Ó abre alas/Que ele quer passar/Ó abre alas/Que ele quer passar(...)
Às vésperas de mais um carnaval, nada mais oportuno que recitar os versos da marchinha Ó abre alas, da grandiosa Chiquinha Gonzaga. Só que neste caso subvertemos a canção para discutir o episódio polêmico encenado por Roberto Alvim, até então secretário da Cultura.
Desculpe-me à memória da compositora! Por favor, a intenção não é desrespeitar um clássico do cancioneiro nacional. Aproveito para deixar claro meu profundo respeito pela história cultural de nosso país. É que dessa vez a presepada vinda de Brasília foi tão apoteótica que não resisti ao sarcasmo.
Tudo começou quando o secretário protagonizou um vídeo, cujo discurso e cenário fazem referência explícita a uma propaganda nazista, datada de 1933. Gente, estou até agora tentando compreender a escolha. Qual o propósito de reproduzir uma cena de um dos maiores genocidas do mundo? Soberba? Ignorância? Valores duvidosos? Foi, no mínimo, uma tremenda falta de noção. Ainda se fosse algo espontâneo, até daria para sair pela tangente, mas, quando se trata de uma ação minuciosamente calculada, não haveria pedidos de desculpas que remediassem a confusão.

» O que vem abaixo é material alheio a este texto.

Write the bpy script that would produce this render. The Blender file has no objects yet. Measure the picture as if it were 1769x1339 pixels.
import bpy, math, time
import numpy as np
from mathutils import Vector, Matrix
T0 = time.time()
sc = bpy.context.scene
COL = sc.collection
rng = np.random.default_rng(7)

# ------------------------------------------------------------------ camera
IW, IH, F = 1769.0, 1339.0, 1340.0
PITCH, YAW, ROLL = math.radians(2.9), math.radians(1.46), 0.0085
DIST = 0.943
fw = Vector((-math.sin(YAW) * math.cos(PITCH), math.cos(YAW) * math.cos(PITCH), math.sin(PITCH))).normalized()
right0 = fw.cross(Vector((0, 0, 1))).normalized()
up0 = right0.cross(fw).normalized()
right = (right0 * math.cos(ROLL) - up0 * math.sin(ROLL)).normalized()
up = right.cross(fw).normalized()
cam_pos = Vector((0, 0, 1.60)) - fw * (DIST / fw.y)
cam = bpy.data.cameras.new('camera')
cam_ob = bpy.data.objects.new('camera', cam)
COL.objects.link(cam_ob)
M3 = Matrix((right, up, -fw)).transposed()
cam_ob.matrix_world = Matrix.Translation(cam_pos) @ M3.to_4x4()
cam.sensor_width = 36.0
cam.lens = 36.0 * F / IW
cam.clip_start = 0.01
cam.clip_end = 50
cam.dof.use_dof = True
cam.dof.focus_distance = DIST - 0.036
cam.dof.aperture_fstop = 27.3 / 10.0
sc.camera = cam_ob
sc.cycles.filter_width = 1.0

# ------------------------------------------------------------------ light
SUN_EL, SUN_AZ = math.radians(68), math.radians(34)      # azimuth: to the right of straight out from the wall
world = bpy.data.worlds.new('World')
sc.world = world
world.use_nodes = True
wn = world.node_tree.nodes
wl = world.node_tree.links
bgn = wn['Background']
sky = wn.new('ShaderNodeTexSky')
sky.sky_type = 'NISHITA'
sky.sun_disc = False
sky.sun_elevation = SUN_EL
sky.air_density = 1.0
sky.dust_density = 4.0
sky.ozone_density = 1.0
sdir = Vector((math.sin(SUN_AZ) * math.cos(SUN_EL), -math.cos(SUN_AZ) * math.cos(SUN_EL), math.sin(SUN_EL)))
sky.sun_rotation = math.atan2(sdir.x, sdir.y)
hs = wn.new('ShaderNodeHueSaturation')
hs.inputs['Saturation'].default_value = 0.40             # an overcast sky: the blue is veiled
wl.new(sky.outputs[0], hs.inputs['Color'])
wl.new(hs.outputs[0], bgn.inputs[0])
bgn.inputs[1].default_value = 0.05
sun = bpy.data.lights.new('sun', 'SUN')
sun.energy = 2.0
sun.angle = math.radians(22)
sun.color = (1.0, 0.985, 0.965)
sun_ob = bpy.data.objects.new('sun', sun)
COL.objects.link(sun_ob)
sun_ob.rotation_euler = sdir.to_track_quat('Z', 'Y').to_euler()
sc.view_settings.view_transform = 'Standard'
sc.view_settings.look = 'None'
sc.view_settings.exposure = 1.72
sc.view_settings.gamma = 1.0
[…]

Penso que ele já apresentava sinais de despreparo para assumir um desafio de tamanha importância. Quem não se lembra dos ataques à atriz Fernanda Montenegro? O acontecimento causou revolta da classe artística, especialmente por ferir a dama da dramaturgia de forma gratuita. Isso ocorreu uns dois meses antes de ocupar o cargo na secretaria, o que me leva a identificar um talento do nosso protagonista: habilidade para causar polêmicas. Arrisco até dizer que este é o denominador comum entre os dirigentes atuais do país. Será?
Vou até aproveitar para fazer um paralelo entre o vanguardismo de Chiquinha Gonzaga e a passagem meteórica do ex-secretário. Enquanto a primeira derrubou imensas muralhas machistas para conquistar seu espaço; o outro foi afastado de seu posto em meio a um evento anacrônico, trazendo à tona “fantasmas” que queremos deixar guardados num passado distante. Se não fosse realidade, seria uma grande comédia hilariante. Só que não.
Mas, afinal, por que escolhi a mais famosa marchinha de todos os tempos? Com a “queda” de Alvim, somam à lista de demitidos: três ministros, dezenas de secretários e alguns diretores. Diante desses fatos, podemos eleger Ó abre alas como a trilha sonora do primeiro ano de mandato presidencial. Você concorda comigo, caro leitor?
Estou até imaginando que o acontecimento desastroso antecipou as festividades de rua, afinal, aqui não é a terra do carnaval?! Como o desfecho foi muito sem graça, acho que vou enviar a seguinte sugestão ao todo poderoso do Palácio do Planalto e sua equipe: criar grupos de foliões vestidos com máscaras do rosto de Roberto Alvim dançando ao som da marchinha. Isso sim seria um desfecho à la Brasil!